They’re in their 70s now. But the men and women of Staples’ Class of 1960 who gathered today retain the youthful spirit — and rebelliously optimistic nature — of their heady, wonderful high school days.

The setting was the Westport Library. That seems a bit incongruous, for this was a reunion of Downshifters. That’s the hot rod club that flourished here in the 1950s and ’60s.

But the Downshifters were not hoodlums. One was president of his class; another became a liberal political activist.

The Downshifters had a court system. Anyone caught peeling out of the Staples parking lot had to deal with the club’s discipline. Cops who nabbed members for speeding let the group handle it.

They offered public service safety checks at Famous Artists School — founder Albert Dorne was a big Downshifters supporter — and had a car show in the police station parking lot.

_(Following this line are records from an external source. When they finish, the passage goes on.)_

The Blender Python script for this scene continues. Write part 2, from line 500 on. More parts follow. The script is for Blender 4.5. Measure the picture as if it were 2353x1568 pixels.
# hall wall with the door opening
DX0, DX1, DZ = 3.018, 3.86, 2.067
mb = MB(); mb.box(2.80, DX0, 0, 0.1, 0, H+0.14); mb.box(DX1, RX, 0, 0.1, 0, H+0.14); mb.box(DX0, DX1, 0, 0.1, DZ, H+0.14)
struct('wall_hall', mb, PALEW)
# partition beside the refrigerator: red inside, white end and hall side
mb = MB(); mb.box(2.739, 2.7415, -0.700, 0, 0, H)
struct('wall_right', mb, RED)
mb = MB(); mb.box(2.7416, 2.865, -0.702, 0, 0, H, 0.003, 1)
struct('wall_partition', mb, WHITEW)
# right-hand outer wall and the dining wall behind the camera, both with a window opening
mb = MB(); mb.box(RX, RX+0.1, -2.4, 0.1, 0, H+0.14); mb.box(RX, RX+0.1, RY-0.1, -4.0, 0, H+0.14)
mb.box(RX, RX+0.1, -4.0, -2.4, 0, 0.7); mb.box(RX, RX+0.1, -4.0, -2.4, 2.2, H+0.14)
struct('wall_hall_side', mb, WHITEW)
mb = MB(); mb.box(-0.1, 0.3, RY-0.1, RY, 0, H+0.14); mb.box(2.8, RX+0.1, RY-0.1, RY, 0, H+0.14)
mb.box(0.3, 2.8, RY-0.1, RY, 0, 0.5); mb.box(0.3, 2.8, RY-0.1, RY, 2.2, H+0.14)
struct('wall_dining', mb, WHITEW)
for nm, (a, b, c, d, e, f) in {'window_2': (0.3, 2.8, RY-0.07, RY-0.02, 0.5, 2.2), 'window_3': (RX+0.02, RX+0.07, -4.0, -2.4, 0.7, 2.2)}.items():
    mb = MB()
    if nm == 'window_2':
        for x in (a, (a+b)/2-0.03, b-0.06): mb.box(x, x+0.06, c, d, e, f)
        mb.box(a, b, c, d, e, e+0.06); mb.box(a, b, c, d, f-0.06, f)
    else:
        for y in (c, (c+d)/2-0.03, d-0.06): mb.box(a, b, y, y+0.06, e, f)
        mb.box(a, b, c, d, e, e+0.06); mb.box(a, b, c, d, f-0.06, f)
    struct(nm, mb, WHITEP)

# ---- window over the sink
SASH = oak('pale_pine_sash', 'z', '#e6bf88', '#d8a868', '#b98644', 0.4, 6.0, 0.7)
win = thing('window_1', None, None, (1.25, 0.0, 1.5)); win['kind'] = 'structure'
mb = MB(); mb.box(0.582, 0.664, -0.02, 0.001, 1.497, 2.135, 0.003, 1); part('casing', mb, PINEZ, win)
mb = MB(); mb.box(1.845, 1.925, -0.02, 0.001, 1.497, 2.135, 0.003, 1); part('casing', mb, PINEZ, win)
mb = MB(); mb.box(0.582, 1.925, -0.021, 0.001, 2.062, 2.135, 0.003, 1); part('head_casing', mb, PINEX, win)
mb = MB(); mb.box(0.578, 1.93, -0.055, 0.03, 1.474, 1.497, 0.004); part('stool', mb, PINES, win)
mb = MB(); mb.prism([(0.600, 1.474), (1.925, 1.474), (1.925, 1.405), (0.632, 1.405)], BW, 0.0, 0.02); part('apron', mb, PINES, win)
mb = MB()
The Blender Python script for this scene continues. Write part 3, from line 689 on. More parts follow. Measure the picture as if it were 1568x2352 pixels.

The YMCA provided meeting space. At one banquet, a clergyman gave an invocation.

Parents Magazine named the Downshifters one of the 14 outstanding youth groups in the country. (“There must have been a father in town who worked for them,” someone quipped.)

Still, they were high school kids. Which is to say: no angels.

Mike James, with part of his video presentation.

Mike James and Charlie Taylor led today’s event. It drew 30 or so former Downshifters, girlfriends and others (including Gordon Hall, a social studies teacher at the time who still lives in town).

Mike interspersed a history of the club with some social observations. “We were way ahead in both cool and cars,” he said. “But we built our cars. They weren’t given to us, like the rich kids.”

He described the role that music — especially jazz and rock ‘n’ roll — played in his and his friends’ teenage lives.

And what lives they were. Mike Katz sold tickets to anyone who wanted to watch him drive his 1948 Chevy off a cliff. (Principal Stan Lorenzen put a quick stop to that.)

They haunted La Joie’s junkyard in Norwalk, and another in Danbury. They traveled to drag strips in Massachusetts, Rhode Island and Maine.

One member skipped school to attend a car show in New Jersey. When he forged an excuse note, vice principal Tommy Thompson nailed him: He’d spelled his mother’s name wrong.

A magazine story on the Downshifters. The “radical rod” shown was Eliot Willauer’s. It was a ’32 Ford.

The Downshifters made growing up in Westport memorable — and those memories remain, 55 years later. Soon after Charlie Taylor moved to Westport from rural Kentucky, he went hunting. A state policeman saw him sauntering down the Sherwood Island with a rifle, and put a quick end to that.

Charlie’s introduction to Staples as a sophomore might have been rough. He fancied himself James Dean, in a non-James Dean town. But Lance Gurney took Charlie under his wing, and introduced him to the Downshifters. His life here was forever changed.

The Downshifters and their friends sifted through all those memories today. It was a wonderful morning.

11 former Downshifters gathered at the Westport Library today. Mike James is 2nd from left; Charlie Taylor is on the far right.

When it was over, a former hot rodder asked if all the stories would be on “06880.” “I don’t want my grandchildren to know all this,” he half-joked.

Don’t worry. His grandkids don’t want him to know everything they’re up to as teenagers today either.

Then again, let’s hope they’re making their own adolescent, funny-then-and-funnier now, life-on-the-edge memories. Which — if they’re lucky — they’ll share with their still-good friends at their own 55th reunion, which comes up sooner than they’ll realize in 2070.